Atlas · Learn the game
Americano, explained
Walk past any padel club on a weekday evening and there is a good chance the noise you hear is an Americano. It is the format clubs reach for when they want a full house and a good mood: a rotating-partner tournament where you play in pairs but score as an individual, and where the schedule quietly makes sure you share a court with everyone who showed up.
If you are new to padel, this is almost certainly how you will play your first tournament. Here is how it works.
The basic idea
An Americano strips tournament padel down to three rules.
First, partners rotate. Each round, you are assigned a new partner and new opponents on a pre-set schedule. Nobody is locked into a pairing, and a full Americano is complete once everyone has played with and against everyone.
Second, you score alone. You play doubles, but the points belong to you. Both players on a team receive the score their team achieved that round, and those points follow you from partner to partner.
Third, matches are short and counted in points, not sets. There are no games, no deuce, no tiebreaks. Each match runs to a fixed total of rally points, and every rally counts for one.
At the end, each player tallies the points collected across all rounds. The highest individual total wins.
The scoring, concretely
Say the club sets matches at 24 points. You and your partner of the round lose 10 to 14. You each write down 10. The two opponents each write down 14. Next round, new partner, new opponents, and the counting continues on top of what you already have.
Because scoring is per rally rather than per game, every point matters equally, from the first rally to the last. A 24-point match takes roughly ten minutes, which is why an Americano can fit five or six rounds into an evening.
Serving conventions vary slightly by club. A common approach is to rotate the serve every four points; some clubs hand it over after each pair has served two points. Ask before the first round starts, then forget about it.
Why it is the format for meeting players
Most racquet formats sort people into fixed teams and keep them there. The Americano does the opposite. Over one evening, the person who beat you in round two is your partner in round four. You warm up with strangers and leave with a mental map of the whole room: who lobs, who poaches, who laughs at their own errors.
The individual scoring helps too. Since your result does not depend on keeping one partner, there is no pressure to recruit a strong teammate or apologise to one. A weaker player costs you a round, not a tournament, and next round the rotation deals you someone new. It is competitive enough to care about and social enough that nobody minds losing.
This is also why it works for uneven groups. You do not need eight friends of the same level. You need a sign-up sheet.
Typical formats
Clubs usually run matches to 16, 24 or 32 points, or occasionally to a fixed time of ten to twenty minutes. The shorter the match, the more rounds and the more mixing; 24 points is a common middle ground, and a full evening typically runs around two hours.
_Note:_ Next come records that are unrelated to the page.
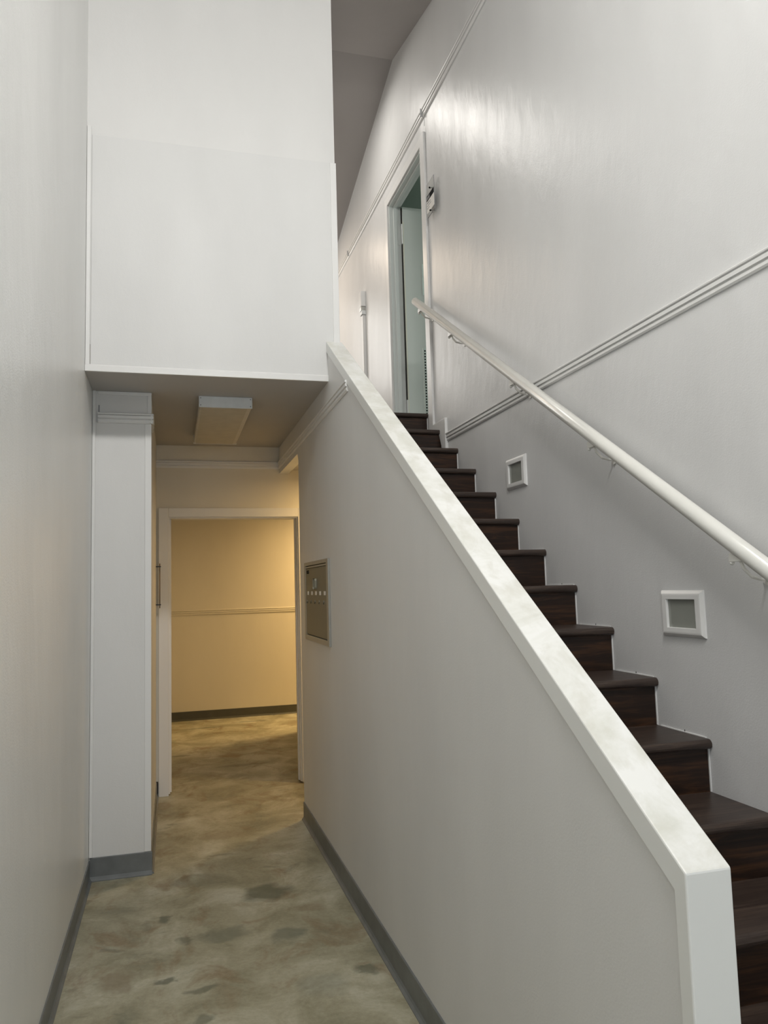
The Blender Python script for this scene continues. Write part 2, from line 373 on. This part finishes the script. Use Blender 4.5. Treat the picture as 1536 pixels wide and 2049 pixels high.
# ------------------------------------------------------------------ lower doorway frame
d1 = empty('door_1', (.48, YD, 0)); d1['kind'] = 'structure'; d1['label'] = 'painted frame of the lower doorway'
cw, ct = .066, .020
b = BM(); box(b, (L0-cw, YD-ct, 0), (L0+.006, YD, LH+.064), .003); obj('casing', b, TRIM, d1)
b = BM(); box(b, (L1-.006, YD-ct, .012), (L1+cw, YD, LH+.064), .003); obj('casing', b, TRIM, d1)
b = BM(); box(b, (L0+.0061, YD-ct+.001, LH-.006), (L1-.0061, YD, LH+.064), .003); obj('casing', b, TRIM, d1)
b = BM(); box(b, (L0, YD+.001, .012), (L0+.016, YD+.13, LH)); box(b, (L1-.016, YD+.001, .012), (L1, YD+.13, LH)); box(b, (L0+.016, YD+.001, LH-.016), (L1-.016, YD+.13, LH)); obj('jamb', b, TRIM, d1)
b = BM(); box(b, (L0+.016, YD+.05, .012), (L0+.026, YD+.085, LH-.016)); box(b, (L1-.026, YD+.05, .012), (L1-.016, YD+.085, LH-.016)); obj('door_stop', b, TRIM, d1)
# pull handle on the return wall next to the doorway
h = empty('pull_handle', (-.108, 5.98, 1.55))
for z in (1.41, 1.692):
    b = BM(); box(b, (-.108, 5.972, z-.004), (-.072, 5.988, z+.004), .001); obj('bracket', b, BLACK, h)
b = BM(); cyl(b, (-.080, 5.98, 1.385), (-.080, 5.98, 1.715), .0032, 10); obj('bar', b, BRONZE, h, True)
tag(h, 'thin vertical bronze pull bar with two black brackets left of the lower doorway', 'handle')

# ------------------------------------------------------------------ upper door in the right wall
d2 = empty('door_2', (XR, 5.77, ZU)); d2['kind'] = 'structure'; d2['label'] = 'painted frame and open leaf of the door at the top of the stairs'
b = BM(); box(b, (XR-.018, DY0-.090, 2.591), (XR, DY0+.004, DZ+.070), .003); obj('casing', b, TRIM, d2)
b = BM(); box(b, (XR-.018, DY1-.004, ZU), (XR, DY1+.062, DZ+.070), .003); obj('casing', b, TRIM, d2)
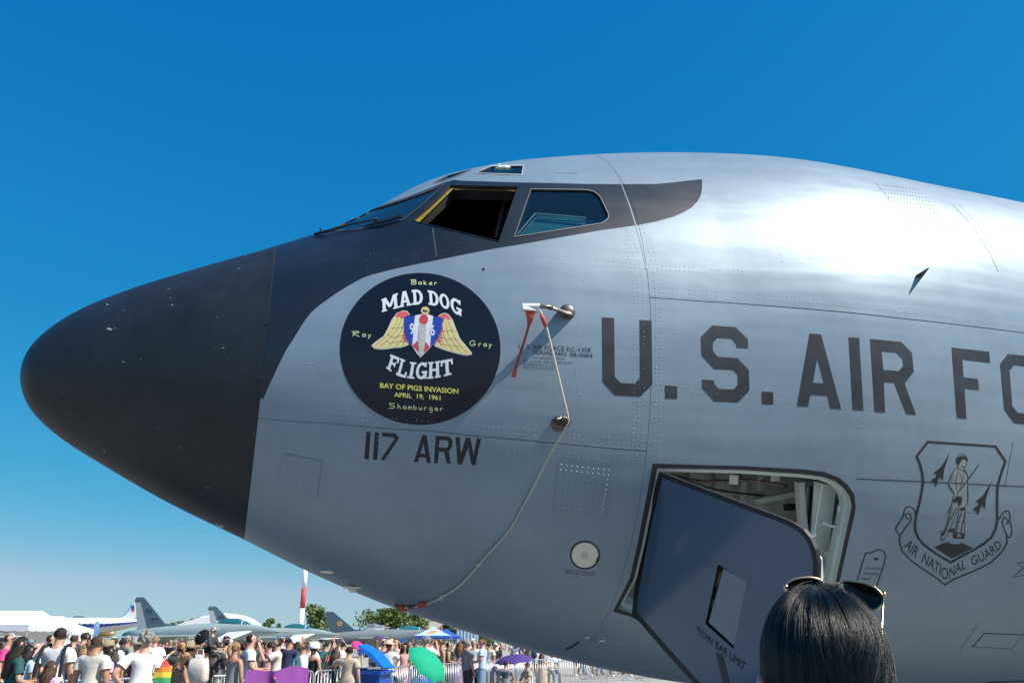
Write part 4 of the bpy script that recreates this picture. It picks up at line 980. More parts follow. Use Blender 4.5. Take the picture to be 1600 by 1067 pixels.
# undercarriage below the picture's lower edge
mb = MB(); mb.tube([(5.1, 0, 1.5), (5.1, 0, .45)], .09, 12); mb.tube([(5.1, -.3, .45), (5.1, .3, .45)], .05, 10); mb.tube([(5.9, 0, 1.45), (5.1, 0, .8)], .05, 8); mb.obj('nose_gear_strut', M_PLATE, JET)
for y in (-.25, .25):
    mb = MB(); mb.tube([(5.1, y - .1, .45), (5.1, y + .1, .45)], .45, 28); mb.tube([(5.1, y - .105, .45), (5.1, y + .105, .45)], .22, 20, 1); mb.obj('nose_wheel', [M_RUB, M_PLATE], JET)
for y in (-3.2, 3.2):
    mb = MB(); mb.tube([(17, y, .6), (17, y * .45, 1.8)], .16, 12)
    for dx in (-.6, .6): mb.tube([(17 + dx, y - .3, .6), (17 + dx, y + .3, .6)], .6, 28, 1)
    mb.box((17, y, .6), (1.4, .14, .14)); mb.obj('main_gear', [M_PLATE, M_RUB], JET)

# ---- things hung on the probes
def wl_(p): return Vector(to_world(np.asarray(p)))
cv_ = empty('probe_cover', wl_(at((830, 482), .15)), 0, 'white probe cover with red streamer on the upper pitot tube', 'probe cover')
def rel(root, p): return wl_(p) - root.location
mb = MB(); mb.tube([rel(cv_, at((816, 479.5), .15)), rel(cv_, at((843, 479), .15))], [.020, .018], 10); mb.box(rel(cv_, at((829, 483), .15)), (.10, .03, .022), 0, Matrix.Rotation(.3, 3, 'Z')); mb.obj('sleeve', M_PLATE, cv_)
mb = MB(); pts = [(820, 485, 837, 487), (823, 497, 833, 500), (824, 509, 828, 510), (817, 533, 821, 534), (809, 557, 813, 559), (803, 575, 808, 576), (798, 589, 806, 590)]
vv = []; 
for i, (x0, y0, x1, y1) in enumerate(pts):
    o_ = .145 - .012 * i + .012 * math.sin(i * 1.7); vv += [rel(cv_, at((x0, y0), o_)), rel(cv_, at((x1, y1), o_ + .012)), rel(cv_, at((x1 - .3, y1), o_ + .004)), rel(cv_, at((x0 + .3, y0), o_ - .008))]
mb.loft([vv[i * 4:i * 4 + 4] for i in range(len(pts))]); mb.obj('streamer', M_COVER, cv_)
rp = [((842, 484), .15), ((846, 490), .155), ((849, 500), .155), ((854, 512), .155), ((867, 565), .155), ((880, 620), .16), ((888, 655), .165), ((884, 668), .15), ((870, 692), .12), ((845, 738), .03), ((822, 782), .014), ((795, 829), .012), ((760, 868), .012), ((722, 911), .012), ((690, 933), .012), ((662, 945), .012), ((640, 949), .014), ((622, 947.5), .014)]
rope = empty('tether_rope', wl_(at((722, 911), .012)), 0, 'thin pale tether rope looped from the probes down under the nose', 'rope')
P_ = smooth_loop([rel(rope, at(p, o)) for p, o in rp], 5, False)
MB().tube(P_, .0062, 8).obj('cord', M_ROPE, rope, smooth=True)
mb = MB()
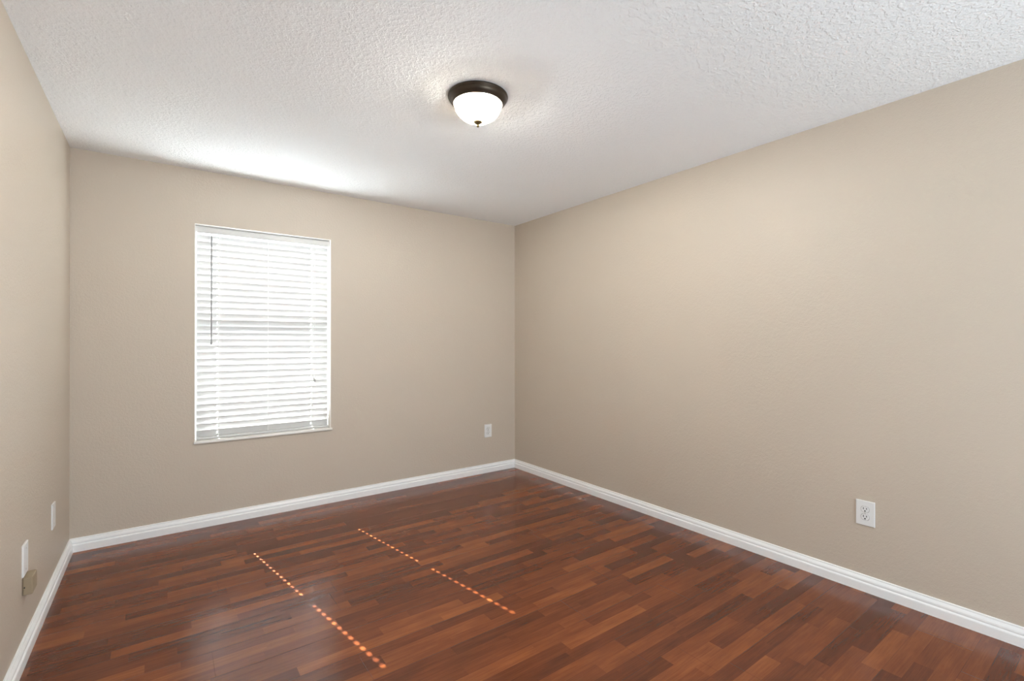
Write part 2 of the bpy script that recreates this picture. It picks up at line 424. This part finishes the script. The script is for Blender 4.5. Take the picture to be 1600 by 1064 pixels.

On numbers: an Americano can technically run with as few as four players, but a head count divisible by four keeps every court full and the rotation clean. Eight, twelve or sixteen players is the social sweet spot. If the count does not divide by four, some players simply sit out a round in turn.
The Mexicano variant
The Mexicano is the Americano's competitive sibling, and the difference fits in one sentence: instead of a pre-set rotation, the matchups are set by the leaderboard. Round one is random, just like an Americano, but from round two onwards pairings and opponents are determined by the current standings, so higher-ranked players face tougher opposition and lower-ranked players face each other. The scoring is identical, rally points tallied per player, but because results feed directly into the next round's pairings, matches tend to get tighter as the evening goes on. Choose Mexicano when skill levels vary widely and you want balanced games; choose Americano when the point of the evening is that everyone plays everyone.
Before your first one
Bring water, arrive early enough to hear the serving convention, and do not overthink the standings. The Americano's real output is not the final score sheet. It is the list of people you now know at your local club, which is worth more to your padel life than any single win.